Why the China Crash is Bad News for Manufacturers

NEW YORK (TheStreet) -- While analysts anticipate a quick rebound from the global correction triggered by Chinese equity markets, manufacturers will be grappling with challenges in the world's second-largest economy for much longer.

Short-term volatility in the Shanghai Composite Index, exacerbated by Beijing's maladroit currency manipulations, is just the tip of the iceberg: The larger narrative signaled by the crash is the shift in China's economy away from international asset investment and toward domestic consumption.

"There's going to be less emphasis on heavy machinery, mining, industrials," Greg Lesko, a portfolio manager at Deltec Asset Management, said in an interview, "so those companies are going to face longer-term resistance."

"We're seeing difficulties in iron ore with players like Vale (VALE) and BHP Billiton (BBL)," he added.

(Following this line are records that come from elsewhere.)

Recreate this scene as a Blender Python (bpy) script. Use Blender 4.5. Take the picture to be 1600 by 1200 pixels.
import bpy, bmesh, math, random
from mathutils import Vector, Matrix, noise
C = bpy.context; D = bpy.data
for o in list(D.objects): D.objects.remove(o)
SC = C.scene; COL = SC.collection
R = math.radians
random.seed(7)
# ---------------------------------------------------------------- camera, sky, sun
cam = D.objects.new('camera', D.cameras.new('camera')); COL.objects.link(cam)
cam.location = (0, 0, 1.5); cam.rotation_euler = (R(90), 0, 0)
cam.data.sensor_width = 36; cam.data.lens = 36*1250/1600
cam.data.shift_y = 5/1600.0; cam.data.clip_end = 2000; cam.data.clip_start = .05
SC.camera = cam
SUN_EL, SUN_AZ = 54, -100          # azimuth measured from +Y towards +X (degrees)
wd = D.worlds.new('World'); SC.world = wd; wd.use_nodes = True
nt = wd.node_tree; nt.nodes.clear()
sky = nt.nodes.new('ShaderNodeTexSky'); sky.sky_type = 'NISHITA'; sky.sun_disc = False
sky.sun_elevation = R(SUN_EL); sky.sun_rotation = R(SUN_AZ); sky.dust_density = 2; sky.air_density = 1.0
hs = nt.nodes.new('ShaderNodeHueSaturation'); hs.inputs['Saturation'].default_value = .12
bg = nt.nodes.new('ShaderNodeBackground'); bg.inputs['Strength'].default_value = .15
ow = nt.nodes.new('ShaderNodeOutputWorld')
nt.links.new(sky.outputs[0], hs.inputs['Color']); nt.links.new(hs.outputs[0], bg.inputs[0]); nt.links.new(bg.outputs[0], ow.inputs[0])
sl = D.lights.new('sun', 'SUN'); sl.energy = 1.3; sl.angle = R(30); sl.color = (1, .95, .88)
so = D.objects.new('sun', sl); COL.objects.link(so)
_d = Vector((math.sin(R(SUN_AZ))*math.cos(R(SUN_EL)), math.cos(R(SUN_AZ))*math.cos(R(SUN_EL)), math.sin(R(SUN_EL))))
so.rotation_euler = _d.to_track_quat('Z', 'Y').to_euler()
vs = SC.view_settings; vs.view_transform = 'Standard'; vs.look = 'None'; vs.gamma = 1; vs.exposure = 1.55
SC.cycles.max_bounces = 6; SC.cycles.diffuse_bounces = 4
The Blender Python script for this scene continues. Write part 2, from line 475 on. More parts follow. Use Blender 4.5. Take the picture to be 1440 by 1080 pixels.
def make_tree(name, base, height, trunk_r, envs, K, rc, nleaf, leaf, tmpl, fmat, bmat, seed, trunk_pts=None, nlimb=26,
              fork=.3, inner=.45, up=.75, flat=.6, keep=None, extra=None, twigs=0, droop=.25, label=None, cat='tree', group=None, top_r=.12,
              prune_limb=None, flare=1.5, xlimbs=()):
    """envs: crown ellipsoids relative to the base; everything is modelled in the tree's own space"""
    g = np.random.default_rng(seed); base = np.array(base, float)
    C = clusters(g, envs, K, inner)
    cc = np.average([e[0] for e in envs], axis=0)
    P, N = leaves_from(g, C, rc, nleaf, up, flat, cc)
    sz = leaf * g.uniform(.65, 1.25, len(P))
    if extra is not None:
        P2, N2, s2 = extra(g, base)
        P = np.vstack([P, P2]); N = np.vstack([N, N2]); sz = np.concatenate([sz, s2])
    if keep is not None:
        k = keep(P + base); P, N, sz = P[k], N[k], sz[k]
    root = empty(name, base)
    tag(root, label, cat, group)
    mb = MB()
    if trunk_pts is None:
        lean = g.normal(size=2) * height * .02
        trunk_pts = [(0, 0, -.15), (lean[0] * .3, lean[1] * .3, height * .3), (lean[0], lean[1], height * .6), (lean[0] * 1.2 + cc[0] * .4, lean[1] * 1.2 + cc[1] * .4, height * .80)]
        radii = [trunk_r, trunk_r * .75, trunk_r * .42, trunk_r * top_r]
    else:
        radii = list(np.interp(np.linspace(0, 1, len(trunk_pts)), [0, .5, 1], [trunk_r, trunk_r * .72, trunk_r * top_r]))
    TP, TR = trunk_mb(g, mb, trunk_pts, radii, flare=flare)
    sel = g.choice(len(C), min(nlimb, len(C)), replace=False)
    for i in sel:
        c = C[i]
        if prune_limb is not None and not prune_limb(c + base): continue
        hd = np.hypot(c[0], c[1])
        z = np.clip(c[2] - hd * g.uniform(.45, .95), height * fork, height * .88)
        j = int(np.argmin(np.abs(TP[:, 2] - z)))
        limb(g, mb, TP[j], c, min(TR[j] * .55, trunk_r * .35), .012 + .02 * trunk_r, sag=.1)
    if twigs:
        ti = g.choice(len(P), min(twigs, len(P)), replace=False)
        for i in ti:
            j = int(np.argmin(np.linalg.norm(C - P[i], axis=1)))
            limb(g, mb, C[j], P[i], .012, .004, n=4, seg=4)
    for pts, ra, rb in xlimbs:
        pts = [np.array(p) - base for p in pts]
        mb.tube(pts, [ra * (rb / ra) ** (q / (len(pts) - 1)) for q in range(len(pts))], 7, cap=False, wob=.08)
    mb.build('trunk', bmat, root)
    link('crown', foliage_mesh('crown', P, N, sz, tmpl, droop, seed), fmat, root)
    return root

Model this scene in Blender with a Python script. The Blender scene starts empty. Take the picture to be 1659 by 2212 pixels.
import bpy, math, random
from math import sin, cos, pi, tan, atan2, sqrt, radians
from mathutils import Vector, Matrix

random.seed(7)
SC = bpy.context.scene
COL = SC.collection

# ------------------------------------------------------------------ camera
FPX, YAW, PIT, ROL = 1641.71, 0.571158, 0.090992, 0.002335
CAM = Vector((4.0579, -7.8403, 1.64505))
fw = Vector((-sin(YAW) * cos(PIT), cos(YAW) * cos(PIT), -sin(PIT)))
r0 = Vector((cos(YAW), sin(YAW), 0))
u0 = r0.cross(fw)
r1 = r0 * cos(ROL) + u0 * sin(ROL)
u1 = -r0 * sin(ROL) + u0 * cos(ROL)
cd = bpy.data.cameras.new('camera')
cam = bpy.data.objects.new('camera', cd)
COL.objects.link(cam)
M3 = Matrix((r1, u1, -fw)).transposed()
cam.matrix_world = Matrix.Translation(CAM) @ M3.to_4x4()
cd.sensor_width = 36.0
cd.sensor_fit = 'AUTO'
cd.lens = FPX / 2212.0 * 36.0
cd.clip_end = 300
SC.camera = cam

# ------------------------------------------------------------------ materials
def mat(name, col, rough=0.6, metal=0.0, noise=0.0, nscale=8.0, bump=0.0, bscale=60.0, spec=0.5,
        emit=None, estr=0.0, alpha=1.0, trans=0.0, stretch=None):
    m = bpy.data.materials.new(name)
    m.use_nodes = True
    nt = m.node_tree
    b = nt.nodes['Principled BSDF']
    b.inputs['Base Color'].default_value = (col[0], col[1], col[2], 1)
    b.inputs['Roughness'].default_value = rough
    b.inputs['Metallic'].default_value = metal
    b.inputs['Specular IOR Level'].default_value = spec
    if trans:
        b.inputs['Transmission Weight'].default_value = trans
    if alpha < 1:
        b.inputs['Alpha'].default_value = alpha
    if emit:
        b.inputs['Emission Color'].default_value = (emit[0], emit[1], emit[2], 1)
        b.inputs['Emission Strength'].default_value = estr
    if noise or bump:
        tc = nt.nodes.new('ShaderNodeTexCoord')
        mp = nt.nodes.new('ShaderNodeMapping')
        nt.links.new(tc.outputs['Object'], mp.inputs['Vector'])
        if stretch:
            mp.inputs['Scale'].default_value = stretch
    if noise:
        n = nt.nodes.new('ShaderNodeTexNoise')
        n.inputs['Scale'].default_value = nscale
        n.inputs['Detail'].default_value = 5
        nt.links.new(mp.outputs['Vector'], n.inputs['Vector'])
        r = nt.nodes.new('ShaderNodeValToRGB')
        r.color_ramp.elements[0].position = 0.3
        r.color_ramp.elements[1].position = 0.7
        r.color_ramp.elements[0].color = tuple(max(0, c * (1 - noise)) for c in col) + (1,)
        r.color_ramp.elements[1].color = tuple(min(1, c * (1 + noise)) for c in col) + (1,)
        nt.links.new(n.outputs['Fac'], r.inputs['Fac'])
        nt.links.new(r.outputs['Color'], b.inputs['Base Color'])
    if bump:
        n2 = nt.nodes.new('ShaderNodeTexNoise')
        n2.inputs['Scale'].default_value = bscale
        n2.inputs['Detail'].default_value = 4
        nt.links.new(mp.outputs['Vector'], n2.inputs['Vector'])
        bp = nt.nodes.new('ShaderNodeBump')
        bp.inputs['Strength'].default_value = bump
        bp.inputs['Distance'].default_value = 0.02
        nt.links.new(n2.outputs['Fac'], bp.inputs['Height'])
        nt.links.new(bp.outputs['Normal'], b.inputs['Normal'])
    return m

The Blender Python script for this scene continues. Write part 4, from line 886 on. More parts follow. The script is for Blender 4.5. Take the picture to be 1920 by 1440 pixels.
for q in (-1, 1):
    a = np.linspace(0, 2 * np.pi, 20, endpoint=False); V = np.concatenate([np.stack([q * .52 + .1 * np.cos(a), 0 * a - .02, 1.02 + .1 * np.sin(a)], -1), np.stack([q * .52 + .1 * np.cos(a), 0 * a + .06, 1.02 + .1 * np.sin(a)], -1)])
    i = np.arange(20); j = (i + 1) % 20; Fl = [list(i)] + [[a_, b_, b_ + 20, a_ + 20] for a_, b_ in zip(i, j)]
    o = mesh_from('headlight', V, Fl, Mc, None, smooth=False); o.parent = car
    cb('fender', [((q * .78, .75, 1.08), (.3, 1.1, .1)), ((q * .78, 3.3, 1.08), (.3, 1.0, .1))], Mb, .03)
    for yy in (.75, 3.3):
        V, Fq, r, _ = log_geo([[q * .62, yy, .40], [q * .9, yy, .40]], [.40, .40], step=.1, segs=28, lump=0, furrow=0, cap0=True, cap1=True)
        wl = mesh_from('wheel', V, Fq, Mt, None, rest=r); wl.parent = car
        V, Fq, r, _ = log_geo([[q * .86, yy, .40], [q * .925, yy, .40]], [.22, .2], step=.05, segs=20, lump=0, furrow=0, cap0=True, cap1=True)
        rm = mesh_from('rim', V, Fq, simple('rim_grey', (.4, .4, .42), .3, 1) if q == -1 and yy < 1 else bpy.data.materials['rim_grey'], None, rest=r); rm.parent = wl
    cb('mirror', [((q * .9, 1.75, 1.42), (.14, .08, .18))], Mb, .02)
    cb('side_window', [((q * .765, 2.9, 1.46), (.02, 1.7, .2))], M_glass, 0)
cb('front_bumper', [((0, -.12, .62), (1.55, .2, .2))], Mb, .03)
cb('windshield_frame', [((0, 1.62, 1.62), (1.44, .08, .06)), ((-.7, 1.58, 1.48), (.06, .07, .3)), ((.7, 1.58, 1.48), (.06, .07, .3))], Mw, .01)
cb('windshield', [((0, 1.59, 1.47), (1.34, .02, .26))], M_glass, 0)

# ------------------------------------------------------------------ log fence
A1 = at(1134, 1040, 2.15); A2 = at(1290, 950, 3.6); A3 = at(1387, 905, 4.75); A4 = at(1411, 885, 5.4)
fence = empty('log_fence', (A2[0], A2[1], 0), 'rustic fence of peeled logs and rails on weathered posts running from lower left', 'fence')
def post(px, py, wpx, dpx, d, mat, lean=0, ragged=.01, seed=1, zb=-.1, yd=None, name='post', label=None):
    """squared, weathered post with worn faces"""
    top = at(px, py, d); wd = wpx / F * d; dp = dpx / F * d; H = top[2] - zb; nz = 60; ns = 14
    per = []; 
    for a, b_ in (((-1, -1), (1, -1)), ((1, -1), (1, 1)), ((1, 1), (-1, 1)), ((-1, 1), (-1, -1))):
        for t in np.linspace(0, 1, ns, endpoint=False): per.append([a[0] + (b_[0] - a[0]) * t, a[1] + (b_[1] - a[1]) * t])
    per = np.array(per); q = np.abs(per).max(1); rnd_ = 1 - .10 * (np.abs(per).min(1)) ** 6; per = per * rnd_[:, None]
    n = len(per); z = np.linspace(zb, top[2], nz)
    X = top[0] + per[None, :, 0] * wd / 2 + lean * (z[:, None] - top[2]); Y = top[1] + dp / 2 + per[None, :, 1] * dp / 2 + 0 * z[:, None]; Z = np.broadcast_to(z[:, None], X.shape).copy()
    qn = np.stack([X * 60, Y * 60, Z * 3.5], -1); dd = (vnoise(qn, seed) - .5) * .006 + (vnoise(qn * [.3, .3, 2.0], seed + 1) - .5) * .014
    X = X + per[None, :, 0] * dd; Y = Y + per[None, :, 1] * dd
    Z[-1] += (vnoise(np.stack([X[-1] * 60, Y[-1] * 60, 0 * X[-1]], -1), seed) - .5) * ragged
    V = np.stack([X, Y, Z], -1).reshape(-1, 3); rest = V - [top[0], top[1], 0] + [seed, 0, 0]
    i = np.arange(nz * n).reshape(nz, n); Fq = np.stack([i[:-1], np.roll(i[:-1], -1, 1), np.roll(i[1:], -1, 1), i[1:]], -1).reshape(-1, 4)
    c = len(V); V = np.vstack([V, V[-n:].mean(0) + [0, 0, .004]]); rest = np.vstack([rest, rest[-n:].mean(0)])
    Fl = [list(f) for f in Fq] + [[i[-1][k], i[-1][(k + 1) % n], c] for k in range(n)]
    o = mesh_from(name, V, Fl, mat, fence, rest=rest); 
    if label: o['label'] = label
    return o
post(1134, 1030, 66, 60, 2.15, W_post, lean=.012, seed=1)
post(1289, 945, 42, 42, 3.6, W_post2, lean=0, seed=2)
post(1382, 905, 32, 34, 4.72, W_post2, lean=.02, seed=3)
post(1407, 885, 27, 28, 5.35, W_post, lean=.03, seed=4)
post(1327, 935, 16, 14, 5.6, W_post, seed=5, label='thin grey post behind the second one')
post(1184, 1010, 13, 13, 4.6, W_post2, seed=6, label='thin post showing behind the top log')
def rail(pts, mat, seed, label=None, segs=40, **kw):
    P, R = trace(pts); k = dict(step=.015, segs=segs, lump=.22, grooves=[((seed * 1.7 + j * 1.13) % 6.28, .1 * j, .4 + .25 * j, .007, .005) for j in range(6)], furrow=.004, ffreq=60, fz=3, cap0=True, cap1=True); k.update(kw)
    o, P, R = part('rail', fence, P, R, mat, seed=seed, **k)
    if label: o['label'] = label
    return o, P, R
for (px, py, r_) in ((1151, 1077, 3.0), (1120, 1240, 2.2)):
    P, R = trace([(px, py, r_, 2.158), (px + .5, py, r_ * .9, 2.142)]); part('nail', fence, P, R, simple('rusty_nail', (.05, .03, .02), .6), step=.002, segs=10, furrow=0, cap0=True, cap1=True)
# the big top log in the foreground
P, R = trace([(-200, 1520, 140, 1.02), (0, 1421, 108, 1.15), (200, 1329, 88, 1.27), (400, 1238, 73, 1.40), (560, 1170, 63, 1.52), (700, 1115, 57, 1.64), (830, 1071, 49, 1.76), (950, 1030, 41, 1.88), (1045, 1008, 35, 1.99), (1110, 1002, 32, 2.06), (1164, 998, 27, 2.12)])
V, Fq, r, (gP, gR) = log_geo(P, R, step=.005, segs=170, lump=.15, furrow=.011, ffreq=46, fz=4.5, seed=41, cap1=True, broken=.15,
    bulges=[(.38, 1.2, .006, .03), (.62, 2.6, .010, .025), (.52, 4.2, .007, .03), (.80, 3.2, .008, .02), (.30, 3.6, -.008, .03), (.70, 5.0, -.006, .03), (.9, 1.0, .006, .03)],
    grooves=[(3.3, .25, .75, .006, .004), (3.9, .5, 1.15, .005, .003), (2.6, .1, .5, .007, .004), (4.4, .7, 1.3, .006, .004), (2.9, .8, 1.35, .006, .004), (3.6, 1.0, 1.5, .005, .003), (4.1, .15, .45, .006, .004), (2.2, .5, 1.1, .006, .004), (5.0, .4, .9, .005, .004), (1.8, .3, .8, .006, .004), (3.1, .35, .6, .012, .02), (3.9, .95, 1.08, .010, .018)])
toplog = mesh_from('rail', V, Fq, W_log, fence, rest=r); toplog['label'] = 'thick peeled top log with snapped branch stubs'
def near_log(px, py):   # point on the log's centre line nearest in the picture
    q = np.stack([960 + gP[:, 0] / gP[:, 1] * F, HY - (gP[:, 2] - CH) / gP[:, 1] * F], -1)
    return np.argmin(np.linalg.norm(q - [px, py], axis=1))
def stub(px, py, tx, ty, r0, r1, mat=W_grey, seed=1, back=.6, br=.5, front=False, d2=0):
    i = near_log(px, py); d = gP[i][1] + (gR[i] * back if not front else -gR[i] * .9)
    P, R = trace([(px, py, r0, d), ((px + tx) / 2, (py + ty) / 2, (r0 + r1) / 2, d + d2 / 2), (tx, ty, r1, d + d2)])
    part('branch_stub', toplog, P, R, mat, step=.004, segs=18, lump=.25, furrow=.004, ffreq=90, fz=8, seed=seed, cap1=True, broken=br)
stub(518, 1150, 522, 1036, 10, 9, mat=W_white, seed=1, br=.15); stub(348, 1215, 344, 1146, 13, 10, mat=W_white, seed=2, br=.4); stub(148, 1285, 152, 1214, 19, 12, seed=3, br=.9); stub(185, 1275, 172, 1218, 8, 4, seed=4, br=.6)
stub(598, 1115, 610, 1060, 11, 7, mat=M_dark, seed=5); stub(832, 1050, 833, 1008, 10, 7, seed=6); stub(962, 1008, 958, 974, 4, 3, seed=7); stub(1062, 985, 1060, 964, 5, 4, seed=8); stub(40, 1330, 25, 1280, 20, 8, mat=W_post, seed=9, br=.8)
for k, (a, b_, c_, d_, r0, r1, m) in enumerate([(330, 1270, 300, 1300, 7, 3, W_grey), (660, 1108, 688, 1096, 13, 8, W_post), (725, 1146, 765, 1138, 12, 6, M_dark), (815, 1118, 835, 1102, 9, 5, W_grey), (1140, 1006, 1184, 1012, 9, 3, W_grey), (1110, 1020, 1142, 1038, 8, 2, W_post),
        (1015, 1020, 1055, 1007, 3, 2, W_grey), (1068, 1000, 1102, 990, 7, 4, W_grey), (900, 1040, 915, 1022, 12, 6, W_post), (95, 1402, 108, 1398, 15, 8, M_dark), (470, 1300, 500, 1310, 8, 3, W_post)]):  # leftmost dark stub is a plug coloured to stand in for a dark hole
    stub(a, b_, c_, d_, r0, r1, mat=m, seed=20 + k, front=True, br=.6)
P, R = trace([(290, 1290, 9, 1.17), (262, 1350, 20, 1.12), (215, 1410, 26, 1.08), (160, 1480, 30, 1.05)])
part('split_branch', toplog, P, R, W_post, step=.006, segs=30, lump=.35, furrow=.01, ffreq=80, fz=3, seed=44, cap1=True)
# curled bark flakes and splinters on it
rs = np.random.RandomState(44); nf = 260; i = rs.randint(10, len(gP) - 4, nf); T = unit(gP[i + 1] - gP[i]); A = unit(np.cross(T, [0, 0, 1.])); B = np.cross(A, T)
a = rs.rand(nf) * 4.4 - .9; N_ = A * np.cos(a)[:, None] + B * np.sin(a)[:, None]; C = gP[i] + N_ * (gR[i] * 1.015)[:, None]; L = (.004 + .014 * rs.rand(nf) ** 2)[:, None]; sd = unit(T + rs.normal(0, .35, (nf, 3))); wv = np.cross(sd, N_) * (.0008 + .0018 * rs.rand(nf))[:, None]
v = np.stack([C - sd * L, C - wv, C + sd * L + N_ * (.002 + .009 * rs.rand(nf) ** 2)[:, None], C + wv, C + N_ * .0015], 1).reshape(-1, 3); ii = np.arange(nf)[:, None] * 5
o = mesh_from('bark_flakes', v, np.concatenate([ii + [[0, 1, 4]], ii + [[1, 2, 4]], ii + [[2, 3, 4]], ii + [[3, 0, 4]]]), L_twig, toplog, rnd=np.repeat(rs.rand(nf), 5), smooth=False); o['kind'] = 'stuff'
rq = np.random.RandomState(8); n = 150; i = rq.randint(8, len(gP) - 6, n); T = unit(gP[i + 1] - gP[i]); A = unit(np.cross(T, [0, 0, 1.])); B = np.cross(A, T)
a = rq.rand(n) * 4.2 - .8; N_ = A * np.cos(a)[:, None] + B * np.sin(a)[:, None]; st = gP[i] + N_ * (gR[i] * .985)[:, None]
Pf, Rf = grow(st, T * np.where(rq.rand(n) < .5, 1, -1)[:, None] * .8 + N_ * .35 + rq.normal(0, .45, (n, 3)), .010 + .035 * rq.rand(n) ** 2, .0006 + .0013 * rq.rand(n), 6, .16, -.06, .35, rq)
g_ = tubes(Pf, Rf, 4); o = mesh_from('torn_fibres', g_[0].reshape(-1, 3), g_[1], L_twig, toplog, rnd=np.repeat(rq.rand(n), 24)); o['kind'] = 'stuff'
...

Brazilian metal maker Vale posted disappointing second-quarter earnings: Margins on EBITDA fell to 31.8% from 41.5% in the year-over-year amid a steep drop in iron-ore demand from China. Prices for the commodity are almost entirely determined by the needs of the Chinese market.

A slowdown in the mining and industrial space could also spell trouble for blue-chip U.S. companies like General Electric  (GE) , Caterpillar (CAT) and Cummins (CMI), which have significant sales in China.

GE announced yesterday that it would close a facility in Lufkin, Texas, cutting 250 jobs in the process, as worldwide demand for drilling equipment, particularly in China, waned. The country "remains a challenge with slow tenders," GE CFO Jeff Bornstein said during the company's second-quarter earnings call.